> **Task instructions**:
All lines in the records below from the line with "Write the bpy" through the line with "from mathutils import Vector, Matrix, Euler" are to be given again exactly, both ends included; the pictures are to be left out.

> **Data supplied**:
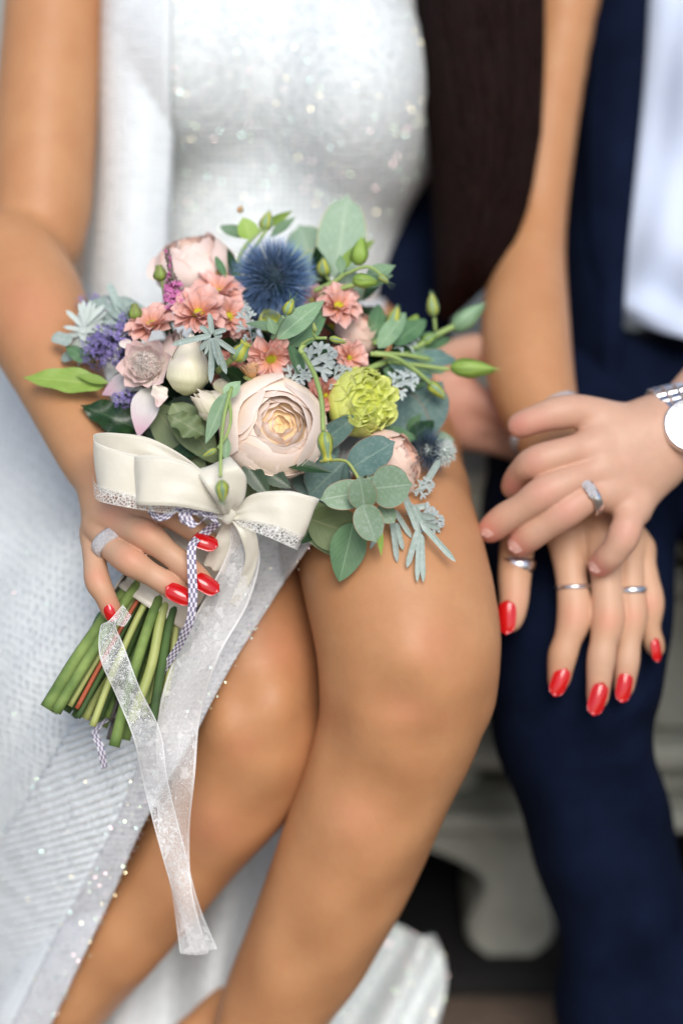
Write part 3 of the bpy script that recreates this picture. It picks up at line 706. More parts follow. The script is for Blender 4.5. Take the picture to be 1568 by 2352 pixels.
jk = [[(1240, -350, -.46), (1330, -350, -.40), (1400, -350, -.352), (1455, -350, -.336), (1500, -350, -.335)], [(1240, 0, -.45), (1320, 0, -.39), (1395, 0, -.345), (1450, 0, -.330), (1492, 0, -.330)], [(1225, 280, -.44), (1300, 280, -.38), (1370, 280, -.335), (1430, 280, -.320), (1472, 280, -.321)],
      [(1215, 600, -.43), (1290, 600, -.36), (1345, 600, -.322), (1395, 600, -.306), (1432, 600, -.308)], [(1230, 880, -.40), (1300, 890, -.34), (1350, 895, -.312), (1395, 880, -.297), (1410, 860, -.300)]]
V, F, U = cloth(jk, 40, 80, None, .004, lambda s, t: .002*np.sin(t*11+s*5))
o = baked('jacket', V, F, NAVY, groom, U); o.modifiers.new('s', 'SOLIDIFY').thickness = .005
lp = [[(1375, -350, -.343), (1420, -350, -.331), (1478, -350, -.327)], [(1368, 0, -.337), (1425, 0, -.325), (1480, 0, -.322)], [(1352, 280, -.327), (1410, 280, -.315), (1462, 280, -.312)], [(1360, 560, -.312), (1395, 560, -.303), (1428, 560, -.300)], [(1395, 700, -.301), (1403, 705, -.299), (1414, 700, -.300)]]
V, F, U = cloth(lp, 14, 50, None); o = baked('lapel', V, F, NAVY, groom, U); o.modifiers.new('s', 'SOLIDIFY').thickness = .003
jk = [[(u, v, z) for u, z in ((1690, -.33), (1800, -.335), (1950, -.37), (2080, -.44))] for v in (-350, 0, 400, 900)]
V, F, U = cloth(jk, 20, 40, None); o = baked('jacket', V, F, NAVY, groom, U); o.modifiers.new('s', 'SOLIDIFY').thickness = .005
wb = [[(u, v, z) for u, z in ((1290, -.36), (1400, -.318), (1560, -.300), (1760, -.295))] for v in (775, 800, 830, 850)]
ring('silver ring with three clear stones on his ring finger', (1356, 1140, -.0740), (-.85, .45, .15), 42, 5, SILVER, 2.4, [(-8, -26, .0095, 12), (0, -18, .0120, 13), (5, -6, .0125, 11)])

# watch
wt = empty('wristwatch', P(1545, 975, -.10)); tag(wt, 'silver wristwatch with white dial on his wrist at the right edge', 'watch')
wax = np.array([.90, .22, -.12]); m = frame(P(1550, 992, -.108), wax)
mb0 = None
for i in range(30):
    a = 2*PI*i/30
    for k in range(3):
        V, F = box((-.0030, -.0016, -.0034), (.0030, .0016, .0034), .0008)
        mm = m @ Matrix.Rotation(a, 4, 'Z') @ Matrix.Translation((0, .0285, (k-1)*.0074)) 
        if i == 0 and k == 0: ld = meshdata('band_link', V, F, SILVER, None, False)
        put('band_link', ld, mm, wt)
Vc, Fc, Uc = lathe([(.0001, -.003), (.0165, -.003), (.0175, 0), (.0172, .003), (.0160, .0042), (.0152, .0036), (.0148, .0030)], 40)
mm = frame(P(1584, 980, -.0775), (.12, .25, .95))
put('case', meshdata('case', Vc, Fc, SILVER), mm, wt)
Vc, Fc, Uc = lathe([(.0149, .0031), (.0001, .0032)], 40)
put('dial', meshdata('dial', Vc, Fc, DIAL), mm, wt)
for a, ln in ((.6, .0085), (2.5, .012)):
    V, F = box((-.0004, -.001, .0036), (.0004, ln, .0040), .0001); put('hand', meshdata('hand', V, F, DARKMETAL, None, False), mm @ Matrix.Rotation(a, 4, 'Z'), wt)
V, F = box((-.0004, .0125, .0034), (.0004, .0142, .0038), .0001); hm_ = meshdata('hour_mark', V, F, DARKMETAL, None, False)
for q in range(12): put('hour_mark', hm_, mm @ Matrix.Rotation(q*PI/6, 4, 'Z'), wt)

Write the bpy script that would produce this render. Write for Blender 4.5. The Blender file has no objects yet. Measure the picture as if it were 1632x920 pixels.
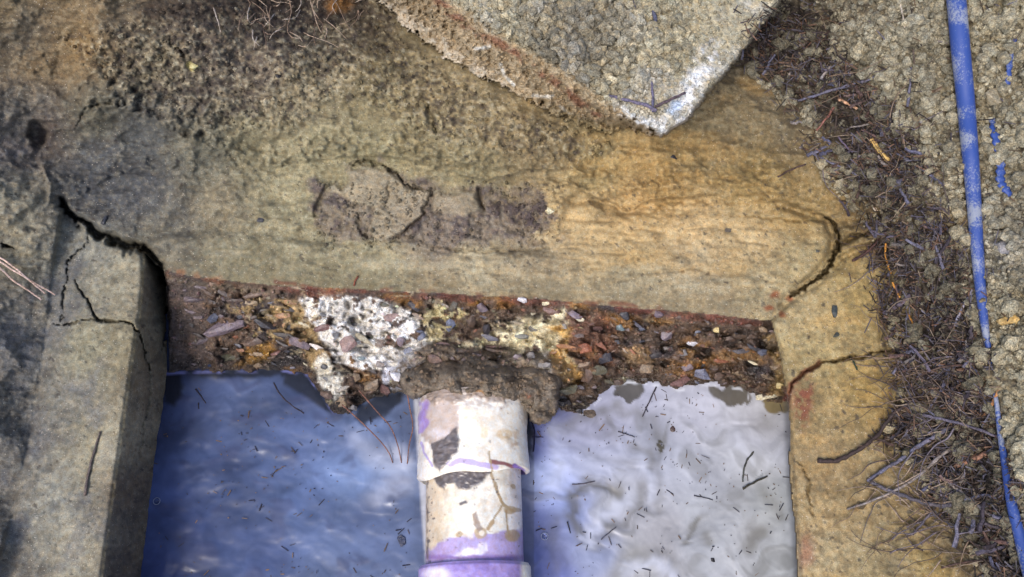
import bpy, bmesh, math, random
import numpy as np
from mathutils import Vector, Matrix, Euler

# ------------------------------------------------------------------ camera, sky, sun, exposure
scene = bpy.context.scene
C = scene.collection
W0, H0, F = 1632.0, 920.0, 1413.0          # picture size the layout was measured in, focal length in those pixels
TILT = math.radians(22)
CAMZ = 1.0
CAM = np.array([0.0, -CAMZ*math.tan(TILT), CAMZ])
cd = bpy.data.cameras.new('camera'); cam = bpy.data.objects.new('camera', cd); C.objects.link(cam)
cam.location = CAM; cam.rotation_euler = (TILT, 0, 0)
cd.sensor_width = 36; cd.lens = 36*F/W0; cd.clip_start = 0.01; cd.clip_end = 200
scene.camera = cam
SUN_EL, SUN_AZ = 56, 212                    # degrees; azimuth clockwise from +Y: light from the lower edge of the picture
wd = bpy.data.worlds.new("World"); scene.world = wd; wd.use_nodes = True
wn = wd.node_tree; bg = wn.nodes['Background']
sky = wn.nodes.new('ShaderNodeTexSky'); sky.sky_type = 'NISHITA'; sky.sun_disc = False
sky.sun_elevation = math.radians(SUN_EL); sky.sun_rotation = math.radians(SUN_AZ)
sky.dust_density = 3.0; sky.air_density = 1.0
wn.links.new(sky.outputs[0], bg.inputs[0]); bg.inputs[1].default_value = 0.15
ld = bpy.data.lights.new('sun', 'SUN'); sun = bpy.data.objects.new('sun', ld); C.objects.link(sun)
ld.energy = 1.5; ld.angle = math.radians(20); ld.color = (1.0, 0.94, 0.86)
az, el = math.radians(SUN_AZ), math.radians(SUN_EL)
sd = Vector((math.sin(az)*math.cos(el), math.cos(az)*math.cos(el), math.sin(el)))
sun.rotation_euler = sd.to_track_quat('Z', 'Y').to_euler(); sun.location = (0, -1, 3)
scene.view_settings.view_transform = 'Standard'; scene.view_settings.look = 'None'
scene.view_settings.exposure = 0.68; scene.view_settings.gamma = 1.0

# ------------------------------------------------------------------ geometry helpers
ct, st = math.cos(TILT), math.sin(TILT)
def unproj(u, v, z):
    a = (np.asarray(u, float)-W0/2)/F; b = -(np.asarray(v, float)-H0/2)/F
    dx = a; dy = b*ct+st; dz = b*st-ct
    t = (np.asarray(z, float)-CAM[2])/dz
    return np.stack([CAM[0]+t*dx, CAM[1]+t*dy, CAM[2]+t*dz+0*dx], -1)
def proj(P):
    d = P-CAM
    x = d[..., 0]; y = d[..., 1]*ct+d[..., 2]*st; w = d[..., 1]*st-d[..., 2]*ct
    return W0/2+F*x/w, H0/2-F*y/w
def lin(c):
    c = np.asarray(c, float)/255.0
    return np.where(c <= 0.04045, c/12.92, ((c+0.055)/1.055)**2.4)
KA = 0.80                                   # albedo for a colour as it reads under the open sky
def alb(c): return lin(c)*KA

def hash2(ix, iy, s):
    h = (ix.astype(np.int64)*374761393+iy.astype(np.int64)*668265263+s*974711) & 0xffffffff
    h = ((h ^ (h >> 13))*1274126177) & 0xffffffff
    h = ((h ^ (h >> 16))*2246822519) & 0xffffffff
    return ((h ^ (h >> 15)) & 0xffffff)/float(0xffffff)
def vn(x, y, s=0):
    ix = np.floor(x); iy = np.floor(y); fx = x-ix; fy = y-iy
    fx = fx*fx*fx*(fx*(fx*6-15)+10); fy = fy*fy*fy*(fy*(fy*6-15)+10)
    a = hash2(ix, iy, s); b = hash2(ix+1, iy, s); c = hash2(ix, iy+1, s); d = hash2(ix+1, iy+1, s)
    return (a*(1-fx)+b*fx)*(1-fy)+(c*(1-fx)+d*fx)*fy
def fbm(x, y, sc, s=0, o=4, g=0.5):
    r = 0; a = 1; t = 0
    for k in range(o):
        r = r+a*(vn(x/sc+17.3*k, y/sc-9.1*k, s+k*31)*2-1); t += a; a *= g; sc = sc/2.03
    return r/t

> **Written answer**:
Write the bpy script that would produce this render. Write for Blender 4.5. The Blender file has no objects yet. Measure the picture as if it were 1632x920 pixels.
import bpy, bmesh, math, random
import numpy as np
from mathutils import Vector, Matrix, Euler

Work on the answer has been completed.